Brockhus weet ook deze keer het afschuwwekkende te combineren met het tedere en dat doet ze vooral door de moeder herinneringen te laten ophalen aan haar zoon. Terwijl ze nauwelijks kan opstaan van de bank en worstelt met de vraag of ze misschien signalen heeft gemist, vertelt ze over Nicholas’ verleden en welk kind hij was, zijn geboorte, de spelletjes die hij speelde, zijn gebaren en uitdrukkingen. Later leert hij autorijden, gaat naar het schoolbal en brengt een meisje mee naar huis.

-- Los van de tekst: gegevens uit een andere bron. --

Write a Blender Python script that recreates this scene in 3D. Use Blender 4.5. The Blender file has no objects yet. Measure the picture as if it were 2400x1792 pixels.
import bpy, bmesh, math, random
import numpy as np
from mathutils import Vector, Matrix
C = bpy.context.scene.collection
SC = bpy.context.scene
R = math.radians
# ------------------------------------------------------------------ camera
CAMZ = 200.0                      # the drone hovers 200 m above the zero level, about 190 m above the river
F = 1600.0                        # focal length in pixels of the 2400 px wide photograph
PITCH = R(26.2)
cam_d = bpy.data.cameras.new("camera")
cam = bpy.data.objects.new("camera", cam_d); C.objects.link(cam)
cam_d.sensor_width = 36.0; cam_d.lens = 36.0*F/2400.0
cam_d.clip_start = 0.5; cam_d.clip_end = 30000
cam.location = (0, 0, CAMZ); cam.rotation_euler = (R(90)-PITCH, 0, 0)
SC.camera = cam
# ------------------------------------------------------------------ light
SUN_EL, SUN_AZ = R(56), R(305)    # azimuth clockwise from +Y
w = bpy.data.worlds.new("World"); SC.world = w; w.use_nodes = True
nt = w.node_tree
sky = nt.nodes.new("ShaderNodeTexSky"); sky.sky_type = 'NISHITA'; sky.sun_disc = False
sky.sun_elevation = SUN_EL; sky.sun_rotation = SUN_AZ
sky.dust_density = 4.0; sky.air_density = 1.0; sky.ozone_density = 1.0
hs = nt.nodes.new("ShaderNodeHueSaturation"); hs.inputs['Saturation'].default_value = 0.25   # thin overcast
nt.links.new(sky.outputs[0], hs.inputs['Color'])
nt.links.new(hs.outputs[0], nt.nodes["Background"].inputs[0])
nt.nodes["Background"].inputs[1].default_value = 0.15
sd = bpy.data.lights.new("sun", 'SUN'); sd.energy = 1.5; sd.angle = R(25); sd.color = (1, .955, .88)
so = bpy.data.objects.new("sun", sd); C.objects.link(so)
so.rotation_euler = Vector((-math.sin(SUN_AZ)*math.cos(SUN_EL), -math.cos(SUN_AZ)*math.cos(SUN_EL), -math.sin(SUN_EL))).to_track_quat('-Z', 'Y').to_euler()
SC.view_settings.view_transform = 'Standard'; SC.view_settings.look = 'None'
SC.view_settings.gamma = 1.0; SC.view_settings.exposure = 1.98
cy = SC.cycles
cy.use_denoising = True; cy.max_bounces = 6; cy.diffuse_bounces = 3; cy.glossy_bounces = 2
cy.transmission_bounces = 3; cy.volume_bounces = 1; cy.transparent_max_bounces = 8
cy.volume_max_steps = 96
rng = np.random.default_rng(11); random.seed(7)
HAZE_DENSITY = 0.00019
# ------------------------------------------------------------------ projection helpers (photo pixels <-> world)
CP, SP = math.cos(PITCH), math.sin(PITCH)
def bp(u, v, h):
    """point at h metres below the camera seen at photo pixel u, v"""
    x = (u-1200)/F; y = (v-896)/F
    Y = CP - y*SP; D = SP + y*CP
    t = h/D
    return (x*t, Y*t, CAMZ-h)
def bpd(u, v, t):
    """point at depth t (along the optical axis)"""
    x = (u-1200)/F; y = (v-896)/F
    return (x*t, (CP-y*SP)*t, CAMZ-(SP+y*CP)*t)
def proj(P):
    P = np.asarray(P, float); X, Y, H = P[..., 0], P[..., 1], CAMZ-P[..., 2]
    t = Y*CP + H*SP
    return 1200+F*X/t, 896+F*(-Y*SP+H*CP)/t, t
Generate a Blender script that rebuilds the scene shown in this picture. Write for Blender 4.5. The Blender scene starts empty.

Wat opvalt is dat er heel veel beschrijvingen zijn van lichamelijkheid: van tederheden, liefkozingen en knuffels. Molly houdt haar zoon ‘klem tegen haar borst, in een grote, verstikkende omarming’, ze ‘duwde zijn glibberige lijfje tegen haar aan en ze rook hem’, ‘ze slaat een badlaken om hem heen en trekt hem in haar armen’. Ze ruikt aan een trui en ademt zijn geur in.
Zijn schoongeboende lijfje ingekapseld in een slaapzak, wiegend in haar armen. Zijn vermoeide hoofd op haar schouder, zijn gezicht in haar nek.
Molly, die haar zoon op een vreselijke manier heeft moeten loslaten, probeert hem met deze herinneringen terug bij haar te brengen. Brockhus schrijft dat Molly haar zoon zelfs liefst terug in haar buik zou dragen, ‘hem met terugwerkende kracht bij haar voegen’.
Het loslaten blijkt uiteindelijk een lang proces te zijn geweest. Een schrijver ziet zo’n evolutie ook als een talig fenomeen:
Hoe meer woorden hij kreeg, hoe verder hij zich van haar weg kon bewegen.
Ook huilen bestaat uit taal:
Ze leert dat huilbuien monologen zijn. Geen troost die precies het verdriet beantwoordt: er is geen antwoord. Als de ander ook begint te huilen, heb je twee monologen tegenover elkaar.
Femke Brockhus heeft een ijzersterke roman geschreven waarin ze opnieuw met een soort ingehouden stilistische kracht het kwaad met het poëtische te lijf gaat. Ze schrijft nog steeds sober en trefzeker en slijpt haar zinnen tot ze perfect zijn. Haar debuutroman en haar tweede roman, Kleine haperende vluchten (2022), werden goed ontvangen maar kregen nooit de aandacht en erkenning die ze verdienen. Femke Brockhus behoort tot de boeiendste hedendaagse Nederlandse auteurs en verdient een doorbraak naar een groter publiek.
Kris Velter
Femke Brockhus – Beesten die je niet mag schieten. De Bezige Bij, Amsterdam. 232 blz. € 22.99.